Wells Fargo exec Daniel Shannon promotes HBCUs

Daniel Shannon

By Kelvin Childs

Daniel K. Shannon (B.A. ’07, magna cum laude) believes in the need for diversity, equity and inclusion. More than that, he believes in their true meaning. 

Shannon puts these concepts into action as head of Enterprise HBCU Strategy for Wells Fargo, the global banking and financial services company. Wells Fargo is a partner with Howard University Athletics and sponsors the annual Bison Blue Carpet Awards, which honors its student-athletes, coaches and staff. As a student, Shannon was on the men’s track team and found Howard attracts the best. 

“I haven’t seen an environment where the standard of excellence was just across the board as high as Howard anywhere else that I’ve been. Every space I’ve been to has had very talented people, to be clear. But there’s a friendly competition at Howard where everybody was the president of their student council before they got there, myself included. Everybody was the captain of their sports teams, myself included,” he said. 

“I was a competitor; I was a star, a standout in high school at track,” he continued, but Shannon notes one of his track teammates was an Olympics bronze medalist (David Oliver BBA ’04) and now runs the program. “I mean, that was not in my future, but it just changes the aperture of what the standard of excellence is, right?” Shannon said.

This was the Black excellence he had been seeking his whole life. “When I was 17 years old, I developed a personal mission statement for myself that has really been influential on the trajectory of my life,” Shannon said. 

“People always ask the question, what do you want to do when you grow up? I didn’t know what that meant in terms of a profession necessarily. What I knew, I wanted my talent, my time, my treasure, that my investment would be spent doing work that would reverse the trend of perpetual poverty in marginalized communities. And so, I started to try to build an equation or a trajectory that would allow me to do so,” Shannon said.

“That pointed me very closely to an HBCU. And so, in looking at HBCUs, Howard is and has always been a top-tier institution, not just for HBCUs, but for all colleges.”

“Putting the pieces together just felt like it was going to be the best place to set me on the path towards what I was hoping, the contribution I was hoping to make in the world. So, it became an HBCU. Howard’s the best HBCU.”

Shannon met his wife, Traci (Allen) Shannon (BFA ’07, summa cum laude) at Howard. He majored in economics and minored in Spanish. And with the University as his foundation, he went on to a career that includes stints at Thrivent Financial, Target, Amazon and now Wells Fargo with leadership responsibilities for diversity, equity and inclusion. 

DEI is a business imperative to bring forth the best talent, he said. “And wherever they sit in the ecosystem, whether that’s as an employee, as a customer, as a stakeholder, as a shareholder, you want everybody to be able to give the most that they are inclined to give of themselves. And that’s just good business,” Shannon said.

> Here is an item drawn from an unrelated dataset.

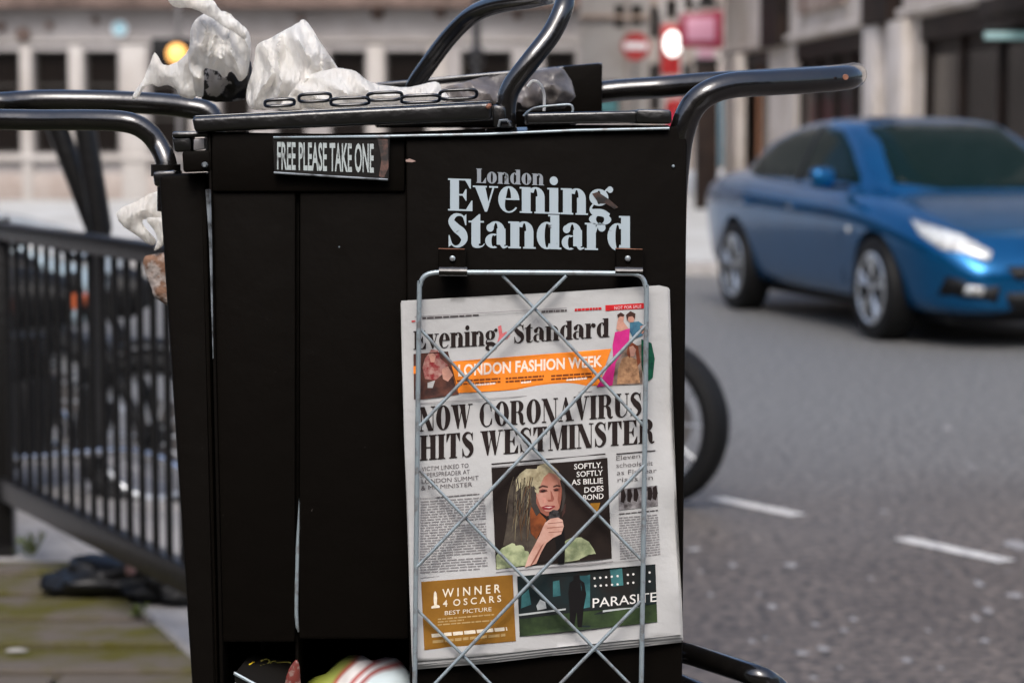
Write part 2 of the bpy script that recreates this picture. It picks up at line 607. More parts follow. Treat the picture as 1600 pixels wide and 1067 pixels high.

Developing fluency in Spanish has served him well, too. “I found myself working in environments where Spanish was, you know, it was at least prominent, if not dominant. And so, I was able to, just in the same way that if you tell somebody you went to an HBCU and they also went to an HBCU, that the bond gets accelerated. I think Spanish is another one of those accelerants that helps people trust you a little bit quicker if they speak Spanish as their first language as well,” he said.

As for giving, “I don’t know if there are very many things that make you feel more accomplished than to see how something you have given to the world elevates other spaces and extends beyond you,” he said.

“And so, when I think about giving back to Howard, every time I go on campus and I’m like, ‘Oh man, Drew Hall has air conditioning now. We didn’t have it when I was here.’ But I’m glad that they are not up here, you know, in this sweltering August heat on move-in day questioning whether they made the right choice because it’s so hot in their room.” The students’ focus can be on their studies or the University’s programs or its research, Shannon said.

“When Howard elevates, when Howard increases, when the HBCU system, any space with which I have an affinity, personal or professional affinity, gets better, then I get the credit for that too,” he said.